▶ PROVIDED DATA:
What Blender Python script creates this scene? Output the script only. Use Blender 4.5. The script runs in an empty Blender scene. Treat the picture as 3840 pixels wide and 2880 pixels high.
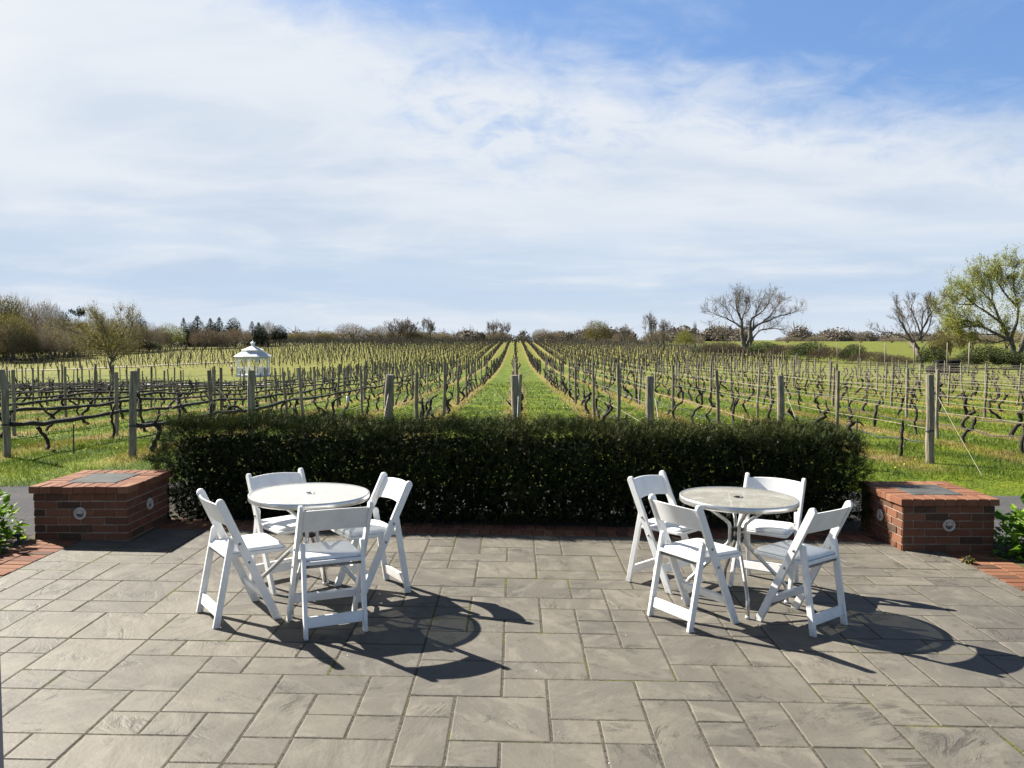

---

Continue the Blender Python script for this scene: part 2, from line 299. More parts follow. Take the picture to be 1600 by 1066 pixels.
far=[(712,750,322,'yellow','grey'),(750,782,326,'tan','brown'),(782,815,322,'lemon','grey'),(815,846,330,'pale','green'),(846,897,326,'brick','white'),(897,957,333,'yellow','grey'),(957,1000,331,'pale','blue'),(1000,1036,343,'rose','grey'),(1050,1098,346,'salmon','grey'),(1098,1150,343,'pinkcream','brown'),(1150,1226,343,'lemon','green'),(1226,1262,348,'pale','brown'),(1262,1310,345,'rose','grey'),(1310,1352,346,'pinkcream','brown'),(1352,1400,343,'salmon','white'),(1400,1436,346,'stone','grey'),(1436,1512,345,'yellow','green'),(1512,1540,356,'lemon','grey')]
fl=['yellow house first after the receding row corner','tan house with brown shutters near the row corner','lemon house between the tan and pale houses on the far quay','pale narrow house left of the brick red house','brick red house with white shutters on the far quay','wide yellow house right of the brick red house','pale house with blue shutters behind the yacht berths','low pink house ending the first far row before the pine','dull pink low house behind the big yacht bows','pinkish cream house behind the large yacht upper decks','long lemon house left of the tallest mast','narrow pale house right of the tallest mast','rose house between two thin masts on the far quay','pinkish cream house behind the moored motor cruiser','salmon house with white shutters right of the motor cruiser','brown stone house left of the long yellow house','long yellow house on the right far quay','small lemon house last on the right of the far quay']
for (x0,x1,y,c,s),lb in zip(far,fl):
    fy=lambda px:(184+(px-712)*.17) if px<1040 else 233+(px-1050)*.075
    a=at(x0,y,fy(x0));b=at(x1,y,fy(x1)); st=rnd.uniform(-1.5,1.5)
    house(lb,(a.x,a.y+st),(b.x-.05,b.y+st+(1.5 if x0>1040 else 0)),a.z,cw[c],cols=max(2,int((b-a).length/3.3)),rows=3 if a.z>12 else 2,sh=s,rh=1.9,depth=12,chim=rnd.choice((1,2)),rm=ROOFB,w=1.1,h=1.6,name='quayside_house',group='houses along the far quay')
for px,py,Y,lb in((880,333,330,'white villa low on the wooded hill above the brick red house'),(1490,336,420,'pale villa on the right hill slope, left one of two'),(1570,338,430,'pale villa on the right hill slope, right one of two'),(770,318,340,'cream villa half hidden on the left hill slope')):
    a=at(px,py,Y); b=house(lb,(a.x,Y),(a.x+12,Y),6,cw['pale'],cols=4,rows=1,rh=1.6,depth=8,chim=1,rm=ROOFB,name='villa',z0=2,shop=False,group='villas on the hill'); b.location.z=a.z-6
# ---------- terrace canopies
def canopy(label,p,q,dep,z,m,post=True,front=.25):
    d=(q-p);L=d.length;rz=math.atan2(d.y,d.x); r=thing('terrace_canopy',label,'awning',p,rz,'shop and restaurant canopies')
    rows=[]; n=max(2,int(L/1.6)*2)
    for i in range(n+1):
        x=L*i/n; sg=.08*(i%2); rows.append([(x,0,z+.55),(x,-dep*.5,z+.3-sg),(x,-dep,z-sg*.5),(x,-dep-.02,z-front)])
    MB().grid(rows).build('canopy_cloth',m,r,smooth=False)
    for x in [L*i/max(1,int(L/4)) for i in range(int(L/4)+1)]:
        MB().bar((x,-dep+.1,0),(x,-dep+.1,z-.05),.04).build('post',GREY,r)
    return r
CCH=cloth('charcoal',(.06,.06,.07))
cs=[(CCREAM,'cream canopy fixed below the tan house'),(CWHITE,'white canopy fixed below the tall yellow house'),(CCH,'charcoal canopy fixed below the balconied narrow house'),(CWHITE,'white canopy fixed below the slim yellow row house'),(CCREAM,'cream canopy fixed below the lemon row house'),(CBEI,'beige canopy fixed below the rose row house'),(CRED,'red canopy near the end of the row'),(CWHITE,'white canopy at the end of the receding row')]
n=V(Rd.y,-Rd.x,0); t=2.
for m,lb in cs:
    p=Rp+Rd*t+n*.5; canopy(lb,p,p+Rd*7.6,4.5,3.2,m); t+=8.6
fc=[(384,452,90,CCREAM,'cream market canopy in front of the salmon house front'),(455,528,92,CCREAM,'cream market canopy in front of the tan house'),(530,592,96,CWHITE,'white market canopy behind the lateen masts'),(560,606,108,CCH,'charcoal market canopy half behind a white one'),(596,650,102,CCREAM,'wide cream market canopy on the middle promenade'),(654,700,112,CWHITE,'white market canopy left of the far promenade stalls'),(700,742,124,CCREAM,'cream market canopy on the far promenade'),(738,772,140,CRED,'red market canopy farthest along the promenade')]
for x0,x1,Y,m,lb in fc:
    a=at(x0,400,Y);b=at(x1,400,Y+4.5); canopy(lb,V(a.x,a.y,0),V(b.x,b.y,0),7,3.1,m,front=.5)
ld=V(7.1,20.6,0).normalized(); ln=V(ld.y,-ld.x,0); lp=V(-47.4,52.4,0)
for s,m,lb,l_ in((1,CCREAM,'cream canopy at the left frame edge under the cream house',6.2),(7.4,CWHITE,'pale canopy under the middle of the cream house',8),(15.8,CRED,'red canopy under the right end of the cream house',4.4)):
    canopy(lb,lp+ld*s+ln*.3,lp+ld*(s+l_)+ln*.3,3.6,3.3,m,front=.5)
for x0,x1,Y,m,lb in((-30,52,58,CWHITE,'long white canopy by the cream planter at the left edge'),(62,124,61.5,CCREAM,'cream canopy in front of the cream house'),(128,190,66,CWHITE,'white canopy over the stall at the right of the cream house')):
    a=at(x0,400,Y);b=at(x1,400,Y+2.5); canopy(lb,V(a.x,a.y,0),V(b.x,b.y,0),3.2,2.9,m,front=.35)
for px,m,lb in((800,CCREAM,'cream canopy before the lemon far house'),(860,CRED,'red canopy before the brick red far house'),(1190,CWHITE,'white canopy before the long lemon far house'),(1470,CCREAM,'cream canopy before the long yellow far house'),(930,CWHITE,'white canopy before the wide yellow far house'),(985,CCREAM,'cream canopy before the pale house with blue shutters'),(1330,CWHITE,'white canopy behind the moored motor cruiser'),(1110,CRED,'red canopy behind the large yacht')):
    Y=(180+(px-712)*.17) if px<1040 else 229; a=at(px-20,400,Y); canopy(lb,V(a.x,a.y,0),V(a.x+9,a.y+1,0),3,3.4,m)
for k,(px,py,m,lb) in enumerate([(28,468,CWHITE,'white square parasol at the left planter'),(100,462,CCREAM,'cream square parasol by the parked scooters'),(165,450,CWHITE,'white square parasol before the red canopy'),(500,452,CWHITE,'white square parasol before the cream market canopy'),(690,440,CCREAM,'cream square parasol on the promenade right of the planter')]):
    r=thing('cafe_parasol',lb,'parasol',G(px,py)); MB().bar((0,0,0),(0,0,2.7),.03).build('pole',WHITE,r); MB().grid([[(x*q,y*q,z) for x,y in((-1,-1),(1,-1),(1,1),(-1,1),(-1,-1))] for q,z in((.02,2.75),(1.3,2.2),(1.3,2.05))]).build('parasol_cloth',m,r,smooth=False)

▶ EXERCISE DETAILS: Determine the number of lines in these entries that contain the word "picture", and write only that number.

▶ THE ANSWER: 2